- Exercise brief
Present every line in which the string "objects" appears.

- Data section
┄┄┄┄┄┄┄┄┄┄

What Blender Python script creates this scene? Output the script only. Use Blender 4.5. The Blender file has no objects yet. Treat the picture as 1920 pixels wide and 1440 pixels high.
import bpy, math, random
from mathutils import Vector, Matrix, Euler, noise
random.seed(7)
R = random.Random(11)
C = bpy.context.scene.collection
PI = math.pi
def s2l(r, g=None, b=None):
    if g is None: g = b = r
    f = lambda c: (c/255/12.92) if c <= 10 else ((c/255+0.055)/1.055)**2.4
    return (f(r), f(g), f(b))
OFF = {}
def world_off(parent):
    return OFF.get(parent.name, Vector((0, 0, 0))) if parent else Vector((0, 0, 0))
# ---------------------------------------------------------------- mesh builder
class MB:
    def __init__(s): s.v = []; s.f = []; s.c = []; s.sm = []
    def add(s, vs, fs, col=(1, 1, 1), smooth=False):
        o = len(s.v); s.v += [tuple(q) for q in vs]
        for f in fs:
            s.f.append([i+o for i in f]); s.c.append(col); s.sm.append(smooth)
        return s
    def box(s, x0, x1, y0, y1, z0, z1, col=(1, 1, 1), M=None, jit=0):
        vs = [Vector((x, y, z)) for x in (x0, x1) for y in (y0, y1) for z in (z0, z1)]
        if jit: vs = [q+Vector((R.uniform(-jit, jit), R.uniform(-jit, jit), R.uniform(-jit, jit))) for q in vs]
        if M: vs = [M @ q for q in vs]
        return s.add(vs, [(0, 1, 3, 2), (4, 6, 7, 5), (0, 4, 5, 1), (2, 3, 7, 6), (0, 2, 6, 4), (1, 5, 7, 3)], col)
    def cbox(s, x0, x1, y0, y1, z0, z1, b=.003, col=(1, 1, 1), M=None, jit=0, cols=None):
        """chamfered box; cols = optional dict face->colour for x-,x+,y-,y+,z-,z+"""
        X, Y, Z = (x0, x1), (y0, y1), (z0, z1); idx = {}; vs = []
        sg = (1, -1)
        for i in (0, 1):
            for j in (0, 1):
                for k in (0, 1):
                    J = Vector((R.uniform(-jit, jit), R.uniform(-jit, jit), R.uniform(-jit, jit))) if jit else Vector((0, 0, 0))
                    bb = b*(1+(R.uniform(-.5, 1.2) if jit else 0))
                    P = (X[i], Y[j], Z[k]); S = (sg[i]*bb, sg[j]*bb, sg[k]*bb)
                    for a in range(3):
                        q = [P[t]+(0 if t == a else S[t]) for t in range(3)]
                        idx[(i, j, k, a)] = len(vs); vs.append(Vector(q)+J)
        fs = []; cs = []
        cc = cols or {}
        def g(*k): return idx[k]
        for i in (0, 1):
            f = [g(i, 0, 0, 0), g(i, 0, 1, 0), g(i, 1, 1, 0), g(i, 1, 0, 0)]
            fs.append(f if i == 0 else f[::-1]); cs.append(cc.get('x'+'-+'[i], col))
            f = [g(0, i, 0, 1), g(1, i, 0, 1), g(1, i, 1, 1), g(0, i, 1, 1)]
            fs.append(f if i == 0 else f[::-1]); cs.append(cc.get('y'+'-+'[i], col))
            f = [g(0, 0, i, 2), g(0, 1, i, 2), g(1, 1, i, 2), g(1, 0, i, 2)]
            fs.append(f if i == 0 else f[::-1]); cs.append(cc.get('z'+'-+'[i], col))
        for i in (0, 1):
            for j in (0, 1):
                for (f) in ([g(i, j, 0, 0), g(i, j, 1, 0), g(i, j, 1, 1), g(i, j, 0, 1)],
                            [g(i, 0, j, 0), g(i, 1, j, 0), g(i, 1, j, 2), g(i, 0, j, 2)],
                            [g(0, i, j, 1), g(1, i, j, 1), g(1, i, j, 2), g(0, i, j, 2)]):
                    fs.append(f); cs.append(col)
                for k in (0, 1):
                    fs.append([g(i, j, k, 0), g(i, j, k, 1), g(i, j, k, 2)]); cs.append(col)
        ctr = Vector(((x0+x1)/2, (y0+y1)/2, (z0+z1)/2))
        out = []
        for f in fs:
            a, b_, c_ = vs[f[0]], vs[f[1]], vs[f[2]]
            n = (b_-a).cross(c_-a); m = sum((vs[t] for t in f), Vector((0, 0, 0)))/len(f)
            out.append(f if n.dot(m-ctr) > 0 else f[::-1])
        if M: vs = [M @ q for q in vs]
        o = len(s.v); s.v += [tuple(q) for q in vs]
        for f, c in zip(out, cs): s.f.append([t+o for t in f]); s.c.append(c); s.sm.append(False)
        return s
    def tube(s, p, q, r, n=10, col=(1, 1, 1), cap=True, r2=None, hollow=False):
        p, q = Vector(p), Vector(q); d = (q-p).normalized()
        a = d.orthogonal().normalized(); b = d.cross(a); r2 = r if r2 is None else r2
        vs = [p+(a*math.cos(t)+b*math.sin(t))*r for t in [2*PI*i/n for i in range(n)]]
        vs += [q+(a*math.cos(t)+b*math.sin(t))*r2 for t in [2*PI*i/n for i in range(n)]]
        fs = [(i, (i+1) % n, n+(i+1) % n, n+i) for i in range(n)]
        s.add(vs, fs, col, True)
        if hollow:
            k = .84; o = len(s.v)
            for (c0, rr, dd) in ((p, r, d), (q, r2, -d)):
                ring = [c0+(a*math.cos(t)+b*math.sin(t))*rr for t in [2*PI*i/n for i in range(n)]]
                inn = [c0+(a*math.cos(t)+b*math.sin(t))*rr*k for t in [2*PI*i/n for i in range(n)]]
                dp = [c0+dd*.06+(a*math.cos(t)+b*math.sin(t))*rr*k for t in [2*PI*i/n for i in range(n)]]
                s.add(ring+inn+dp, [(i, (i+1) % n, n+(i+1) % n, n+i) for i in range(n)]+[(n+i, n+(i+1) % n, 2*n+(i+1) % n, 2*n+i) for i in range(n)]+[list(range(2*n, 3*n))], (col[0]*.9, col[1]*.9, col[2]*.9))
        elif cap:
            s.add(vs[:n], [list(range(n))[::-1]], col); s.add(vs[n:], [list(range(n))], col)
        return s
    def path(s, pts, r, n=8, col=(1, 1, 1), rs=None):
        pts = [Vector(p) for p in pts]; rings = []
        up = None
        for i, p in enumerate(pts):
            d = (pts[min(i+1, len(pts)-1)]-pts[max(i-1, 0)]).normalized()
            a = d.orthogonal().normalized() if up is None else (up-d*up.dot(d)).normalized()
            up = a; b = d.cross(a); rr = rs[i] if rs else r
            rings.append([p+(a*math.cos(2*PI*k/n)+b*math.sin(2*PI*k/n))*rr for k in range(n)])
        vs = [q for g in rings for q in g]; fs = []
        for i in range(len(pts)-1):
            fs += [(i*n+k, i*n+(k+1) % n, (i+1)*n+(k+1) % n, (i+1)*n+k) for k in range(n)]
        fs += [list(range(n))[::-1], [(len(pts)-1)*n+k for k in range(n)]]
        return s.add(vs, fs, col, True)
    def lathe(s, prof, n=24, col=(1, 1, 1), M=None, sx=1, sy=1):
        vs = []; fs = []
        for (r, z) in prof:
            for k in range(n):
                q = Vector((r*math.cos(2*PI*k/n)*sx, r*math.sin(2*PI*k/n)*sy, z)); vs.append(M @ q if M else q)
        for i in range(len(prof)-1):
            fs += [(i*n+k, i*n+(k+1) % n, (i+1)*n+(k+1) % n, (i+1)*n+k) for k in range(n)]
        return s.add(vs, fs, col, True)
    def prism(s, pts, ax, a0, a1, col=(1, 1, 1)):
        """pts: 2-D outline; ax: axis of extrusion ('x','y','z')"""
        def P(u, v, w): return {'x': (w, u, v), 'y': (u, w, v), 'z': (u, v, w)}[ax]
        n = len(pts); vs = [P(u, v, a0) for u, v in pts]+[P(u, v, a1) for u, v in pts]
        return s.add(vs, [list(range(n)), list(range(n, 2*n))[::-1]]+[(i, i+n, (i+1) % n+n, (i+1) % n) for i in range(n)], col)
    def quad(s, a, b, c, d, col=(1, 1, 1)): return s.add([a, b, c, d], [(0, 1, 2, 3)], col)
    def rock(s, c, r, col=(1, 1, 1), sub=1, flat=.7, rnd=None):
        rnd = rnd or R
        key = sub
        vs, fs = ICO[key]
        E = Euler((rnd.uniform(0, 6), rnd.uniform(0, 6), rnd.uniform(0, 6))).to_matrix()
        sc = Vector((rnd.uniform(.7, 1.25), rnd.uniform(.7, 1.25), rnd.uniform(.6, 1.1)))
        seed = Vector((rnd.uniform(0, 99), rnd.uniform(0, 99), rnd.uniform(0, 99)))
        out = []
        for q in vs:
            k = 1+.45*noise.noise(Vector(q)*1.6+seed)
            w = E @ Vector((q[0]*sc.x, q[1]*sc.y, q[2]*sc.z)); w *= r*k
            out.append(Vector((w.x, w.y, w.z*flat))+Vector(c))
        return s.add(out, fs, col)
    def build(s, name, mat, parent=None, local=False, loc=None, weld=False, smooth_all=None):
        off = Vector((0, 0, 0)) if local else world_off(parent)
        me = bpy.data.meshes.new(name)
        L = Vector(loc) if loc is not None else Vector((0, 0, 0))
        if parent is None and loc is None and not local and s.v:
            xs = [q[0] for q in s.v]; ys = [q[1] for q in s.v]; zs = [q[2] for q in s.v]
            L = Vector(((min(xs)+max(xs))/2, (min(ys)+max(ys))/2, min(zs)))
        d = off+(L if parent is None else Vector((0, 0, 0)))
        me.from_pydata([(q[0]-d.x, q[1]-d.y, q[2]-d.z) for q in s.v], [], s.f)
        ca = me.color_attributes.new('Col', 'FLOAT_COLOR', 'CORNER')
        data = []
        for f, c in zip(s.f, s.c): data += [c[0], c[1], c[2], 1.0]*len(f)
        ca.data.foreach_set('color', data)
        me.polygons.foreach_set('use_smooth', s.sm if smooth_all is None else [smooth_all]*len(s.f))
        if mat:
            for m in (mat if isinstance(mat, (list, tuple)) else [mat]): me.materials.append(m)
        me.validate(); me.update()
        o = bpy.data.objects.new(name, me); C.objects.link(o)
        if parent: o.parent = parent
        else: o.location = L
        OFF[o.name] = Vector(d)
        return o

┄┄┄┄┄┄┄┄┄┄

- Answer to this exercise
What Blender Python script creates this scene? Output the script only. Use Blender 4.5. The Blender file has no objects yet. Treat the picture as 1920 pixels wide and 1440 pixels high.
        o = bpy.data.objects.new(name, me); C.objects.link(o)